Exercise task:
Reproduce each line from the first in the data through the line that contains "SC.cycles.sample_clamp_indirect = 4;" exactly; give nothing else.

######

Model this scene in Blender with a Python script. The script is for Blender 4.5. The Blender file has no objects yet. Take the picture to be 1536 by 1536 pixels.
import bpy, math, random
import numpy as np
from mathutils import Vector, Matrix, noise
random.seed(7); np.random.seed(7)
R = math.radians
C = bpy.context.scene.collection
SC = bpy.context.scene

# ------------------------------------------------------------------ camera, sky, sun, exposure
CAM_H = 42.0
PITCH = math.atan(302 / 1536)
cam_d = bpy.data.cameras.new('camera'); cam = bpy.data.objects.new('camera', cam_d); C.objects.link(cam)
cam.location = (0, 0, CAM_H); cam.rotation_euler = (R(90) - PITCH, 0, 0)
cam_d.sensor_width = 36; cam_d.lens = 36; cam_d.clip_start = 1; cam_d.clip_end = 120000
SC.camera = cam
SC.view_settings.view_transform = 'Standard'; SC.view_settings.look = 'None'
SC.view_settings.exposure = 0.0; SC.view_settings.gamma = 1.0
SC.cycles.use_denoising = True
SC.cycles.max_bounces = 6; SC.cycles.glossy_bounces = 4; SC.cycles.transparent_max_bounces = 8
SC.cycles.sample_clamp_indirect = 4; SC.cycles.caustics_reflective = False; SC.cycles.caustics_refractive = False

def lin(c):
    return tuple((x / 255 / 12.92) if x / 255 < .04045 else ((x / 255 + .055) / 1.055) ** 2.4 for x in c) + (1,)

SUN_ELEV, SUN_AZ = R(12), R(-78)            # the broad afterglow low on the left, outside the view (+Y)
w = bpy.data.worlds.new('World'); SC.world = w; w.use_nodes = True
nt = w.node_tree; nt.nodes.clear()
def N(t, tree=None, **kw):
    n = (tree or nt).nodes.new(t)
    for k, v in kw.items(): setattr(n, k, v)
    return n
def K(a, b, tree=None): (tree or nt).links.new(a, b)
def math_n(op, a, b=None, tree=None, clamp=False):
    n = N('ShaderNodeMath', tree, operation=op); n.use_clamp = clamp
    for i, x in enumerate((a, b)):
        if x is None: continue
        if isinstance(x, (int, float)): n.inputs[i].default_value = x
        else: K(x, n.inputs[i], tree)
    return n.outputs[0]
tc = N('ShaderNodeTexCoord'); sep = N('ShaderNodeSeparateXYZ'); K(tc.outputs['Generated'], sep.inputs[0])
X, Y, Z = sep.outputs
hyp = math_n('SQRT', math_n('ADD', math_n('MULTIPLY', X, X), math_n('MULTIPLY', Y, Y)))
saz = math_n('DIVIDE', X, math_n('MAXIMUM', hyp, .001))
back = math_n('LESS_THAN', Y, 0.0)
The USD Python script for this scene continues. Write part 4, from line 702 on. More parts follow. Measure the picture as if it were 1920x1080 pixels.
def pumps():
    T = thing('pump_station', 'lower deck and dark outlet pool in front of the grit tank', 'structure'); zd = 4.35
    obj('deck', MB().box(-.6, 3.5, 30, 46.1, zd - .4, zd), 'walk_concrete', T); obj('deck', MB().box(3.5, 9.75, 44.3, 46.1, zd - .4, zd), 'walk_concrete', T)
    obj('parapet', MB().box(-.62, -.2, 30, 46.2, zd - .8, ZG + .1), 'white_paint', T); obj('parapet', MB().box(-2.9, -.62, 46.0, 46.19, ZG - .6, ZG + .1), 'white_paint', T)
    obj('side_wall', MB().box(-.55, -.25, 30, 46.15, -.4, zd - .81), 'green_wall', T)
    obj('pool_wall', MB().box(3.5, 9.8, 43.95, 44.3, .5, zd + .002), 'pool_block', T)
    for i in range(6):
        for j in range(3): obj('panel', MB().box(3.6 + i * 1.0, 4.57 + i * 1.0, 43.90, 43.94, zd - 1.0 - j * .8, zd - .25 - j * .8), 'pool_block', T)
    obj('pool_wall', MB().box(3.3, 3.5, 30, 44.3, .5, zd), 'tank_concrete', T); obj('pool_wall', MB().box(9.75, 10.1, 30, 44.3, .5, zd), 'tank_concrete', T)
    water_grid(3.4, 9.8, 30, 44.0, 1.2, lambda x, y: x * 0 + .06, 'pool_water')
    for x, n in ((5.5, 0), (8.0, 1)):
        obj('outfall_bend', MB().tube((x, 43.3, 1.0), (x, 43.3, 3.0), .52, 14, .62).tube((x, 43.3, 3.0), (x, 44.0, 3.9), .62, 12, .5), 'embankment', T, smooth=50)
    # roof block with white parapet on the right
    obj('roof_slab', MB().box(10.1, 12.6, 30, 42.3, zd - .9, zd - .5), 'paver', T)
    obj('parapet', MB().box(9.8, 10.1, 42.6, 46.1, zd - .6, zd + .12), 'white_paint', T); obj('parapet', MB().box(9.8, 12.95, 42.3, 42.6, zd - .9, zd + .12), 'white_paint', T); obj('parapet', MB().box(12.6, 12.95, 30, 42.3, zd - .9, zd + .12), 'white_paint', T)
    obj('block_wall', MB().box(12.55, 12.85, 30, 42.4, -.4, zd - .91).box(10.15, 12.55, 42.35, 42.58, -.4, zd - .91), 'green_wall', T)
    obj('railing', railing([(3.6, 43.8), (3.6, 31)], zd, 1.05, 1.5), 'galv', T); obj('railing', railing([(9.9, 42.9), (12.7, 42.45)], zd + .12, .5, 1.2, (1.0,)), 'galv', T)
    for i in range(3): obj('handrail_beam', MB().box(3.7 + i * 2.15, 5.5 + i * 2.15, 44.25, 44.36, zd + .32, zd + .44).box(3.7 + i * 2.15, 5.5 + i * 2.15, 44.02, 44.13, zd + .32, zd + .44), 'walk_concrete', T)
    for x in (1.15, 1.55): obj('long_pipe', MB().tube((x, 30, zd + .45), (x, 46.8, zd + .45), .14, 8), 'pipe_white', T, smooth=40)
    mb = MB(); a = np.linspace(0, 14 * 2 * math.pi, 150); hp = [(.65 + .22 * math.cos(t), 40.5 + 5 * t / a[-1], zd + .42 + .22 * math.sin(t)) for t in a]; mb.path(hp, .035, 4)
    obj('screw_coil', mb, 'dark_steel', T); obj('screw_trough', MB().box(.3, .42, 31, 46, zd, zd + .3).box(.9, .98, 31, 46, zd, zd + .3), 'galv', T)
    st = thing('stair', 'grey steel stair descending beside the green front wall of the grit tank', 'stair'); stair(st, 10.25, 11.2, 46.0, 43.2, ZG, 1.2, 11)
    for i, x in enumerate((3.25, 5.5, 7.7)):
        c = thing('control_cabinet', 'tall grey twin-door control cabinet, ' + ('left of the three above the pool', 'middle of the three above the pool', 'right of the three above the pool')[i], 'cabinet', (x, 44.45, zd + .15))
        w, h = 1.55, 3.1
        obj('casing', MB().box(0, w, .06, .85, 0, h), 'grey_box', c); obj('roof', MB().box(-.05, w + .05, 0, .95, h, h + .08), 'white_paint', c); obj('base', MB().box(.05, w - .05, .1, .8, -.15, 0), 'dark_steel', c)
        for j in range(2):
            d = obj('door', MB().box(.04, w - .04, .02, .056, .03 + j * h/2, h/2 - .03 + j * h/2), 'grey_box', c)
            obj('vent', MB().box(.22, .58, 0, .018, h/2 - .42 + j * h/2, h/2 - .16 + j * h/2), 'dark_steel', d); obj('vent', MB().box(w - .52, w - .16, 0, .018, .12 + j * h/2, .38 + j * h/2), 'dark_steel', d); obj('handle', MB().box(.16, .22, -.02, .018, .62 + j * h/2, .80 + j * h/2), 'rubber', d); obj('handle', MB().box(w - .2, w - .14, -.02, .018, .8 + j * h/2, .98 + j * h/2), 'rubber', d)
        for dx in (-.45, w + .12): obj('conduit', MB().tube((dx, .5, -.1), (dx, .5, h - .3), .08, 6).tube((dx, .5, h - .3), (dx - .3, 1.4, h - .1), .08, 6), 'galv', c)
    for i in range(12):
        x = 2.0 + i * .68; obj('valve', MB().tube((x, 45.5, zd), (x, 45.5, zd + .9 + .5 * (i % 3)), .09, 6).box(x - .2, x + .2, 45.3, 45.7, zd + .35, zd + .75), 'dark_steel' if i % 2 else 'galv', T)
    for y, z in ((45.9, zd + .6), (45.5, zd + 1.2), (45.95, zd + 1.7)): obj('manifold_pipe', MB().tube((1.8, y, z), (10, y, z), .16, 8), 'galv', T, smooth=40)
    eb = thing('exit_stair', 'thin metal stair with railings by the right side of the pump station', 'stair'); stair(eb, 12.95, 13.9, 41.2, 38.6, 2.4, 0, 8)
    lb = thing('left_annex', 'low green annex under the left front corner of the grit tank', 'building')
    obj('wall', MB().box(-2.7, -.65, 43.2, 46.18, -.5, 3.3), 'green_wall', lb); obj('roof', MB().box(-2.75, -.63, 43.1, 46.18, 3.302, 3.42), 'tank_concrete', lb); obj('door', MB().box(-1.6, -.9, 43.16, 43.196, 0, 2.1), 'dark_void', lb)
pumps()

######

Exercise response:
Model this scene in Blender with a Python script. The script is for Blender 4.5. The Blender file has no objects yet. Take the picture to be 1536 by 1536 pixels.
import bpy, math, random
import numpy as np
from mathutils import Vector, Matrix, noise
random.seed(7); np.random.seed(7)
R = math.radians
C = bpy.context.scene.collection
SC = bpy.context.scene

# ------------------------------------------------------------------ camera, sky, sun, exposure
CAM_H = 42.0
PITCH = math.atan(302 / 1536)
cam_d = bpy.data.cameras.new('camera'); cam = bpy.data.objects.new('camera', cam_d); C.objects.link(cam)
cam.location = (0, 0, CAM_H); cam.rotation_euler = (R(90) - PITCH, 0, 0)
cam_d.sensor_width = 36; cam_d.lens = 36; cam_d.clip_start = 1; cam_d.clip_end = 120000
SC.camera = cam
SC.view_settings.view_transform = 'Standard'; SC.view_settings.look = 'None'
SC.view_settings.exposure = 0.0; SC.view_settings.gamma = 1.0
SC.cycles.use_denoising = True
SC.cycles.max_bounces = 6; SC.cycles.glossy_bounces = 4; SC.cycles.transparent_max_bounces = 8
SC.cycles.sample_clamp_indirect = 4; SC.cycles.caustics_reflective = False; SC.cycles.caustics_refractive = False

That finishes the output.